The TRC was set up under the Promotion of National Unity and Reconciliation Act. According to the act, the TRC must take measures aimed at granting reparations to victims of human rights violations as well as restoring and rehabilitating their human and civil dignity. They must also make recommendations aimed at the prevention of human rights violations. The commission aimed to help victims reconcile and heal by knowing the truth. The perpetrators would be granted amnesty only if they confessed their crimes wholly and truthfully to the court and to victims or families of the victims.

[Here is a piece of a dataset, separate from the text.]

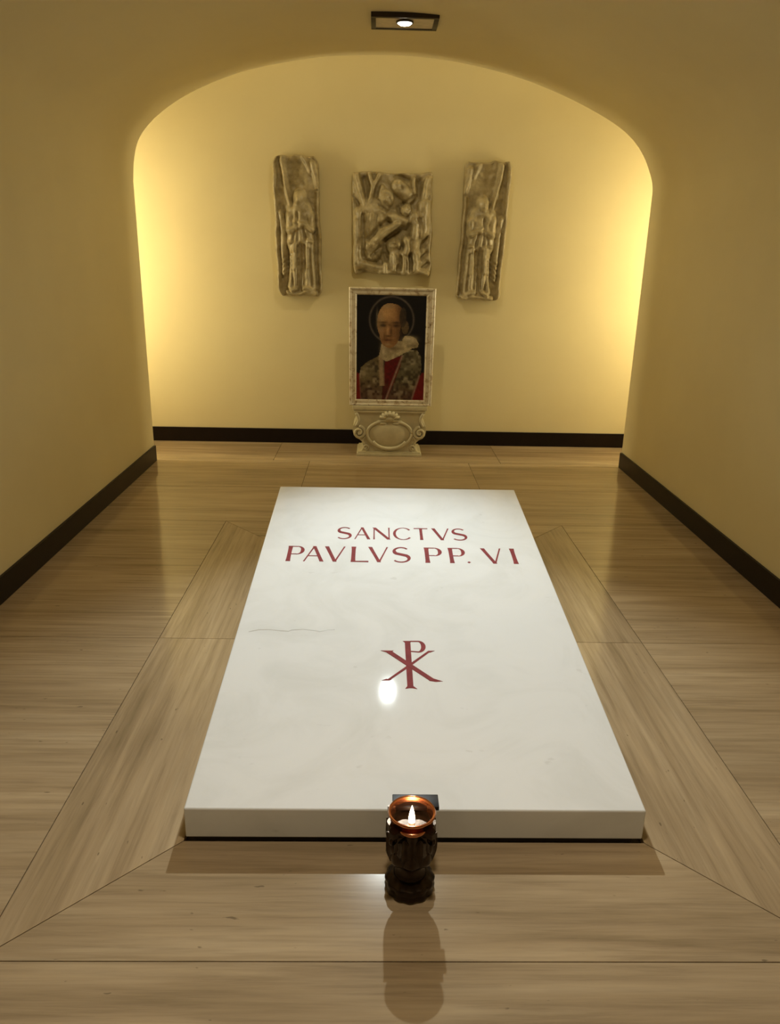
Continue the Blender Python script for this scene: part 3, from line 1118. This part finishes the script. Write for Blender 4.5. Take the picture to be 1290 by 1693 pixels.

The TRC was comprised of 17 commissioners: nine men and eight women. The commissioners were supported by around 300 staff members divided into three committees: Human Rights Violations Committee, Amnesty Committee, and Reparations and Rehabilitation Committee. The TRC took the testimonies of about 21,000 victims, 2,000 of which appeared at public hearings.
The Reparations and Rehabilitation Committee’s Proposals
The Reparations and Rehabilitation Committee made their list of proposals in 1998 in a TRC report. The three main reasons for reparations according to the committee are: victims of human rights abuses have a right to reparations and reconciliations for the losses and injustices they have suffered; the amnesty process means victims lose the right to claim damages from the perpetrators so there must be an alternate form of compensation; and lastly, the government agreed they would address the actions of the previous administration and therefore must take responsibility for reparation. The Committee advises on reparations for victims, but it is the president and parliament who makes the final decision. In their discussions with victims across the country, the Committee investigated the harm that was suffered, the needs and expectations of the victims, ways to help victims in immediate need, and potential proposals for long term measures for reparation and rehabilitation.
The proposed Reparation and Rehabilitation Policy had five parts: interim reparation (for victims in urgent need of assistance), individual reparation grants (each victim would receive an amount between 17,000 and 23,000 rand each year for six years taking into account access to services and daily living costs), symbolic reparation (monuments, memorials, and remembrance days), community rehabilitation programs (reforms to healthcare, education, housing, and more), and institutional reform (proposals at the institutional, legislative, and administrative levels to promote efficient governance and accountability).
Unfortunately, most of these proposals were not implemented. Only a one time payment of 30,000 rand was given to each victim instead of the yearly amount as originally suggested. As of 2013, the reparations fund stands at 1 billion rand. In response to their policy recommendations, the South African government argued that it could not consider the Committee’s proposals at the time since the work of other committees of the TRC were not yet finished. Victims and advocacy groups for victims were in uproar over the delayed government action towards reparations.
Ireland’s Citizens’ Assembly as the key to effective reparative justice
In 2012, Ireland created an assembly of majority citizens to discuss important topics and influence the Oireachtas, the Irish parliament. 66 citizens were randomly selected from the electorate. The other 33 people are politicians and the last person is Tom Arnold, a prominent economist. The citizens require no prior knowledge, as they are given time and background information. The result is a truly representative opinion of what Ireland’s future should be. The assembly is not allowed free rein to make these decisions. It merely makes recommendations, which parliament is not required to accept. Some specifics have changed over time to allow adjustment of a fairly new addition to Ireland’s democracy. The Citizens’ Assembly was an incredible reform of democracy in Ireland, solving important issues such as abortion, same-sex marriage, and more by prioritizing the voices of the people in decisionmaking.
Although the Reparations and Rehabilitation Committee listened to victims and allowed them to shape their proposals, the Parliament of South Africa did not allow them to shape actual policy and decisionmaking. To be clear, the issue of obstructed reparative justice does not lie in the Reparations and Rehabilitation Committee or the TRC for that matter, but rather in the hesitancy of Parliament. Perhaps, Parliament should hear directly from the victims themselves rather than through documents provided by the committees. The key to removing these obstacles in reparative justice is by breaking down the bureaucratic processes that enable them. The entire bureaucratic process of applications to become a victim transforms traumatic real-life experiences of human rights violations into faceless, voiceless numbered documents that are either approved or denied by the system.
The purpose of reparative justice is to center victims’ voices and repair past harms committed against them. The solution to effective reparative justice is to humanize victims as they should be and allow them to speak in an assembly to Parliament. They should use their past experiences while using factual information (whether learned in the assembly or outside) to advise on legislative decisions. Similar to the Citizens’ Assembly, Parliament would not be required to accept their suggestions, but they would have to listen and consider each account. At the very least, the victims and their experiences would be undeniable. They would no longer be lost in documents, applications, and rejected proposals.